The demographic changes, the aging group, increase in diversity, and slow growth, will affect the U.S. labor in the future. There is great expectation of participation of the aging workers in the labor force in the future, due to their financial situation, their need of health insurance, and simply because they are living longer and healthier lives. The women participation is likely to increase in the future as well, if obstacles preventing them from working are removed. The youth population is expected to grow, especially with the increase of immigrants moving into the United States, and will have significant effect on the growth and future of the nation. Therefore, it is important for the policymakers to provide their continued attention on this population. The high level of immigration of Hispanics and Asians in the United States is projected to increase labor participation in this group of workers.
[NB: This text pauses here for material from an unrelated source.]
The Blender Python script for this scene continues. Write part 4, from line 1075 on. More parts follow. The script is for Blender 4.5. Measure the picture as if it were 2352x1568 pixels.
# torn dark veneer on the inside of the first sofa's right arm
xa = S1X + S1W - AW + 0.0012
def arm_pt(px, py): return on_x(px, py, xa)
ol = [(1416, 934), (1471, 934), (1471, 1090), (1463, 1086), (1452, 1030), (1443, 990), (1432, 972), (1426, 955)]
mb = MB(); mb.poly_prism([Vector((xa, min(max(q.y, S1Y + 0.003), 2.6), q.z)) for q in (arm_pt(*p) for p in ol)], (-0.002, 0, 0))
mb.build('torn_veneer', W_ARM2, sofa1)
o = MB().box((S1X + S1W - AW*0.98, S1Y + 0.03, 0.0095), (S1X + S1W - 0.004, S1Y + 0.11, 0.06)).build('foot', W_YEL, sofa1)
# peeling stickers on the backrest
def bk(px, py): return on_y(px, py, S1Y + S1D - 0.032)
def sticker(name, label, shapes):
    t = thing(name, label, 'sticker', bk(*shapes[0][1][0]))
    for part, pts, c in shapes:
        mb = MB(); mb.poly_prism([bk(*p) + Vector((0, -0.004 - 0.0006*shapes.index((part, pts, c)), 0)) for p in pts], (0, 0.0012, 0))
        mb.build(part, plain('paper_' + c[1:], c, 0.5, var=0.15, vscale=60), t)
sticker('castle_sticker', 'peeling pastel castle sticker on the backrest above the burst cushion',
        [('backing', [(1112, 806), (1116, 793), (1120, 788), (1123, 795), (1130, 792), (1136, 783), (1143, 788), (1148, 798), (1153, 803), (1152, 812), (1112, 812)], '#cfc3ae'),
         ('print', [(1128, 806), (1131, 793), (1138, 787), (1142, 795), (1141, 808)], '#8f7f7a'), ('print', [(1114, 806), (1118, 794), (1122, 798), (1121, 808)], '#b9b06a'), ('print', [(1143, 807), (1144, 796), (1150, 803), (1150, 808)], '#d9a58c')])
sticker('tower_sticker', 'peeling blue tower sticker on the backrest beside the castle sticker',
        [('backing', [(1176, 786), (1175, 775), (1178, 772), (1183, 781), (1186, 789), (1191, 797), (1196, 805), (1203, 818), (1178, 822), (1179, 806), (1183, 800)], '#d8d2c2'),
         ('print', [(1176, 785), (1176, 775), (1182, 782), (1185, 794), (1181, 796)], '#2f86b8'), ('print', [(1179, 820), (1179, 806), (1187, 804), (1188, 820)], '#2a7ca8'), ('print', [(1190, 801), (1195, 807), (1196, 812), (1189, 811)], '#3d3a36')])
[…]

The demographic changes in the U.S. labor force will also have an effect in the shortage of labor and gap in the skills of workers, such as the retirement of baby boomers and the growth of unskilled population and labor force due to immigration. With the aging U.S. population, health-related occupations are at high risks of shortage of labor, as replacement of retired, highly-skilled baby boomers will be difficult. The future of advanced manufacturing will depend on the education and training of skills necessary to perform the jobs in the STEM occupation. However, the skills in these types of jobs can become quickly obsolete and it will be critical to prevent labor shortage in in this sector.
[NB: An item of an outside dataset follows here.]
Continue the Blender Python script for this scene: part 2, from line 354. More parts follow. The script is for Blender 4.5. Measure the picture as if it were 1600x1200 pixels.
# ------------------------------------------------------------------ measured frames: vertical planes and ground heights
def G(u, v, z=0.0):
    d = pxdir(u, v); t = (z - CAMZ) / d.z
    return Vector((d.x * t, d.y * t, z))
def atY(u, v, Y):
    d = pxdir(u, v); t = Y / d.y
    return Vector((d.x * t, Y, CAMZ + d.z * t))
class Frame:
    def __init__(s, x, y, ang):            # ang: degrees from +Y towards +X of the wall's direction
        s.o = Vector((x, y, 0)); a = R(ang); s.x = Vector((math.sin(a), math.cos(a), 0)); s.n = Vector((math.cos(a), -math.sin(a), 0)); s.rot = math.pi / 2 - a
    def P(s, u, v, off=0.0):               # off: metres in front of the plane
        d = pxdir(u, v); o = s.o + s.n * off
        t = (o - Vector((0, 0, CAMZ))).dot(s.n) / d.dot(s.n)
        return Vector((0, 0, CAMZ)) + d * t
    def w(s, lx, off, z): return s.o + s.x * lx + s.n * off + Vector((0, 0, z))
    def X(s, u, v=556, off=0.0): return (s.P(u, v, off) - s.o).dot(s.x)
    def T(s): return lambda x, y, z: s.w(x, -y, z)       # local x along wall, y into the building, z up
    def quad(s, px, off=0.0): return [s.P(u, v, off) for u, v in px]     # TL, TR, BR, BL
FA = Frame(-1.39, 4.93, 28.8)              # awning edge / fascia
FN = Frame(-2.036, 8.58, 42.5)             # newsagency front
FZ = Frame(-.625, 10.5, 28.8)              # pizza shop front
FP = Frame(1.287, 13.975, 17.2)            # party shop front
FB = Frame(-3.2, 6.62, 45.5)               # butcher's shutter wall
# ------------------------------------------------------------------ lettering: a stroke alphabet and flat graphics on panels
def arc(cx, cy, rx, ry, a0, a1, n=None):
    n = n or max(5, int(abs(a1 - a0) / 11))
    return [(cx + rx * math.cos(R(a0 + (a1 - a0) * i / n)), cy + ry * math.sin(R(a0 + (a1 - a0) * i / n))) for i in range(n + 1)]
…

To adapt to the changing workforce, managers will need to exercise management flexibility and have a more custodian role with their employees. Managers will also need to be proactive in adjusting to the changing work environment and be better prepared for possible labor shortage. The key for the future of labor movement is to understand the needs of the workforce, their knowledge and skills, and to serve as the champion and the driving force for innovation. Labor organizations and employers will need to find the right balance in order to protect the rights of the workers and in turn encourage the success of the economy.
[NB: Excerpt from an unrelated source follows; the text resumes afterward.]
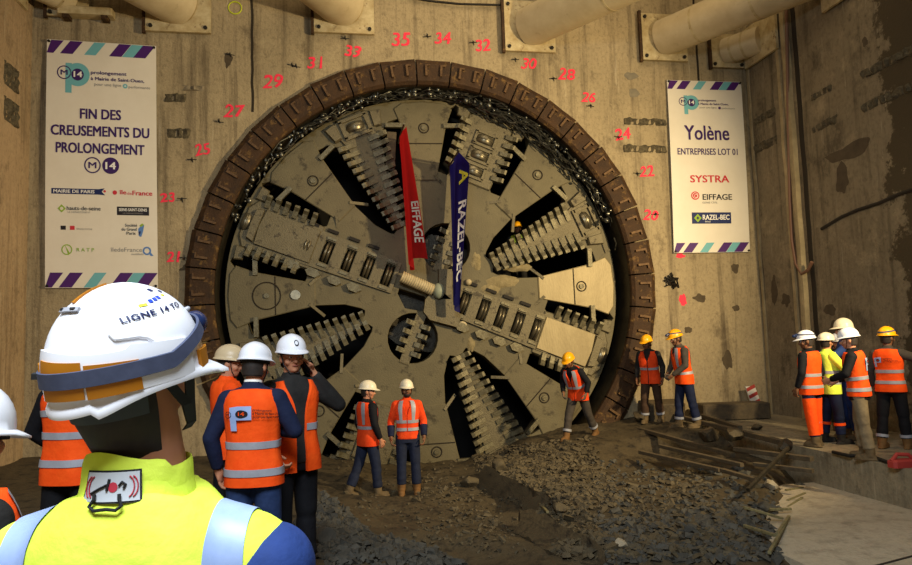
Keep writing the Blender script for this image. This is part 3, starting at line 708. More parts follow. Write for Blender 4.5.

The future for U.S. labor will largely depend on the government’s plan to recover the U.S. economy through advanced manufacturing. However, the survival of this industry lies on the how the country will make full use of the new advanced technologies by ensuring there is low labor shortage and the U.S. workforce have the right skills. Policies that are supportive of the new industry will be important to this new initiative and determining the right strategy to keeping the U.S. manufacturing competitive in the global market is also critical.